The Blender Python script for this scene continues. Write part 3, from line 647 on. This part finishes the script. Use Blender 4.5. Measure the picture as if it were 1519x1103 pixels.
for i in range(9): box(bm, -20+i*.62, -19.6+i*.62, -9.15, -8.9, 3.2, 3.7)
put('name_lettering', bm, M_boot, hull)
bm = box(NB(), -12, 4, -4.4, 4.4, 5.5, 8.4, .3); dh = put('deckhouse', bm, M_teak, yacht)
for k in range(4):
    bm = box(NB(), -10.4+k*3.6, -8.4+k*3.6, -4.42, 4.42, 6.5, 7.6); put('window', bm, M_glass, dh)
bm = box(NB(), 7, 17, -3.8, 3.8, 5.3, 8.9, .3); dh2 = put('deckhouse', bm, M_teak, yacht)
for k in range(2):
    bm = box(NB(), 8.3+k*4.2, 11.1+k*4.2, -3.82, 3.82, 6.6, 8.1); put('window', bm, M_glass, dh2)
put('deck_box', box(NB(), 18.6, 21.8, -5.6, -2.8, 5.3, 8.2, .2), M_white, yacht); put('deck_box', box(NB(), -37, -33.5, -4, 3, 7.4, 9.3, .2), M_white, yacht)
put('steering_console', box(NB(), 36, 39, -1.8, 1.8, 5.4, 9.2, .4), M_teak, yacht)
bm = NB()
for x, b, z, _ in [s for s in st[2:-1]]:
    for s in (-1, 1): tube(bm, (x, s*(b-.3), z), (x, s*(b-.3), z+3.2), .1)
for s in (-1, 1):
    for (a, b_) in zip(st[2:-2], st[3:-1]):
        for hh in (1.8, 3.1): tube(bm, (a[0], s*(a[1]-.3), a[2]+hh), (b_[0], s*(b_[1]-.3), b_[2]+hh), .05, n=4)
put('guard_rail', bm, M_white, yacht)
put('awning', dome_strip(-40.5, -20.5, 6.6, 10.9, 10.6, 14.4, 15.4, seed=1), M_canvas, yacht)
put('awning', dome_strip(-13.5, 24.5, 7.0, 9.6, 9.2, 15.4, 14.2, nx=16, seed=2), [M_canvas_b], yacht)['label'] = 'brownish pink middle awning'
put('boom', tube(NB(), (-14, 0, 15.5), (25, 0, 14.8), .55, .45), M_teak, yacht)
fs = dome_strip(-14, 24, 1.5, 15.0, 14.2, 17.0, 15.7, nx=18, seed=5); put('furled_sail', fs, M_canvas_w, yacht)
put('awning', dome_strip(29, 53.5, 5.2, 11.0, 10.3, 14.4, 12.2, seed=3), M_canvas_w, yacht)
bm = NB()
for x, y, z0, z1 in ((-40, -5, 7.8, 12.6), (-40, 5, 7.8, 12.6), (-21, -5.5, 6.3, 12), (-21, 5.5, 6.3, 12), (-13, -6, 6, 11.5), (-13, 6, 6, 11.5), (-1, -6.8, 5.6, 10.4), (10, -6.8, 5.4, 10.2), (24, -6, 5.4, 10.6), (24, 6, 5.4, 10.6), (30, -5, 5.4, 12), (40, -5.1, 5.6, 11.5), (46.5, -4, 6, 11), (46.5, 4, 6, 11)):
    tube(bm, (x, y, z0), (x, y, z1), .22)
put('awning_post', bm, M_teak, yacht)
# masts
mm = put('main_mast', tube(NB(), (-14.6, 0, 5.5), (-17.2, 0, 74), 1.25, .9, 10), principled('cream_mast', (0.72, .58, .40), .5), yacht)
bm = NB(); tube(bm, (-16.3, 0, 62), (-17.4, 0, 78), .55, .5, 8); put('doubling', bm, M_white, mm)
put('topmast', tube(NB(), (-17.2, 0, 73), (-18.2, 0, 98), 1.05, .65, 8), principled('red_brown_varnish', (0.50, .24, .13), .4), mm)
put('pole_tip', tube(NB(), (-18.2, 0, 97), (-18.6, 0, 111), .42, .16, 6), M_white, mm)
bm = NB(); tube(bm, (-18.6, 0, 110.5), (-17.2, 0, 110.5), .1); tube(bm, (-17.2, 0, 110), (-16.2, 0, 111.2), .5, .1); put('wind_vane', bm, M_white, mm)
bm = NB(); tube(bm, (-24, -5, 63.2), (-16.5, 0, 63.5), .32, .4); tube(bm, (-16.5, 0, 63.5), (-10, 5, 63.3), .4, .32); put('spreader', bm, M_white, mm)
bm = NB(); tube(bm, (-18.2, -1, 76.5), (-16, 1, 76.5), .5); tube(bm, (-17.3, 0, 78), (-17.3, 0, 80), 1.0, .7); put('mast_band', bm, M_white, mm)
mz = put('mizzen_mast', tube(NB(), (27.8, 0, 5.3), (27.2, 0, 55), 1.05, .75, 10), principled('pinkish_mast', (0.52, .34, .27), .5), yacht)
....
## [DIRECTIONS]
Using the data above, return each line exactly as written.

## [SOLVED PROBLEM]
The Blender Python script for this scene continues. Write part 3, from line 647 on. This part finishes the script. Use Blender 4.5. Measure the picture as if it were 1519x1103 pixels.
for i in range(9): box(bm, -20+i*.62, -19.6+i*.62, -9.15, -8.9, 3.2, 3.7)
put('name_lettering', bm, M_boot, hull)
bm = box(NB(), -12, 4, -4.4, 4.4, 5.5, 8.4, .3); dh = put('deckhouse', bm, M_teak, yacht)
for k in range(4):
    bm = box(NB(), -10.4+k*3.6, -8.4+k*3.6, -4.42, 4.42, 6.5, 7.6); put('window', bm, M_glass, dh)
bm = box(NB(), 7, 17, -3.8, 3.8, 5.3, 8.9, .3); dh2 = put('deckhouse', bm, M_teak, yacht)
for k in range(2):
    bm = box(NB(), 8.3+k*4.2, 11.1+k*4.2, -3.82, 3.82, 6.6, 8.1); put('window', bm, M_glass, dh2)
put('deck_box', box(NB(), 18.6, 21.8, -5.6, -2.8, 5.3, 8.2, .2), M_white, yacht); put('deck_box', box(NB(), -37, -33.5, -4, 3, 7.4, 9.3, .2), M_white, yacht)
put('steering_console', box(NB(), 36, 39, -1.8, 1.8, 5.4, 9.2, .4), M_teak, yacht)
bm = NB()
for x, b, z, _ in [s for s in st[2:-1]]:
    for s in (-1, 1): tube(bm, (x, s*(b-.3), z), (x, s*(b-.3), z+3.2), .1)
for s in (-1, 1):
    for (a, b_) in zip(st[2:-2], st[3:-1]):
        for hh in (1.8, 3.1): tube(bm, (a[0], s*(a[1]-.3), a[2]+hh), (b_[0], s*(b_[1]-.3), b_[2]+hh), .05, n=4)
put('guard_rail', bm, M_white, yacht)
put('awning', dome_strip(-40.5, -20.5, 6.6, 10.9, 10.6, 14.4, 15.4, seed=1), M_canvas, yacht)
put('awning', dome_strip(-13.5, 24.5, 7.0, 9.6, 9.2, 15.4, 14.2, nx=16, seed=2), [M_canvas_b], yacht)['label'] = 'brownish pink middle awning'
put('boom', tube(NB(), (-14, 0, 15.5), (25, 0, 14.8), .55, .45), M_teak, yacht)
fs = dome_strip(-14, 24, 1.5, 15.0, 14.2, 17.0, 15.7, nx=18, seed=5); put('furled_sail', fs, M_canvas_w, yacht)
put('awning', dome_strip(29, 53.5, 5.2, 11.0, 10.3, 14.4, 12.2, seed=3), M_canvas_w, yacht)
bm = NB()
for x, y, z0, z1 in ((-40, -5, 7.8, 12.6), (-40, 5, 7.8, 12.6), (-21, -5.5, 6.3, 12), (-21, 5.5, 6.3, 12), (-13, -6, 6, 11.5), (-13, 6, 6, 11.5), (-1, -6.8, 5.6, 10.4), (10, -6.8, 5.4, 10.2), (24, -6, 5.4, 10.6), (24, 6, 5.4, 10.6), (30, -5, 5.4, 12), (40, -5.1, 5.6, 11.5), (46.5, -4, 6, 11), (46.5, 4, 6, 11)):
    tube(bm, (x, y, z0), (x, y, z1), .22)
put('awning_post', bm, M_teak, yacht)
# masts
mm = put('main_mast', tube(NB(), (-14.6, 0, 5.5), (-17.2, 0, 74), 1.25, .9, 10), principled('cream_mast', (0.72, .58, .40), .5), yacht)
bm = NB(); tube(bm, (-16.3, 0, 62), (-17.4, 0, 78), .55, .5, 8); put('doubling', bm, M_white, mm)
put('topmast', tube(NB(), (-17.2, 0, 73), (-18.2, 0, 98), 1.05, .65, 8), principled('red_brown_varnish', (0.50, .24, .13), .4), mm)
put('pole_tip', tube(NB(), (-18.2, 0, 97), (-18.6, 0, 111), .42, .16, 6), M_white, mm)
bm = NB(); tube(bm, (-18.6, 0, 110.5), (-17.2, 0, 110.5), .1); tube(bm, (-17.2, 0, 110), (-16.2, 0, 111.2), .5, .1); put('wind_vane', bm, M_white, mm)
bm = NB(); tube(bm, (-24, -5, 63.2), (-16.5, 0, 63.5), .32, .4); tube(bm, (-16.5, 0, 63.5), (-10, 5, 63.3), .4, .32); put('spreader', bm, M_white, mm)
bm = NB(); tube(bm, (-18.2, -1, 76.5), (-16, 1, 76.5), .5); tube(bm, (-17.3, 0, 78), (-17.3, 0, 80), 1.0, .7); put('mast_band', bm, M_white, mm)
mz = put('mizzen_mast', tube(NB(), (27.8, 0, 5.3), (27.2, 0, 55), 1.05, .75, 10), principled('pinkish_mast', (0.52, .34, .27), .5), yacht)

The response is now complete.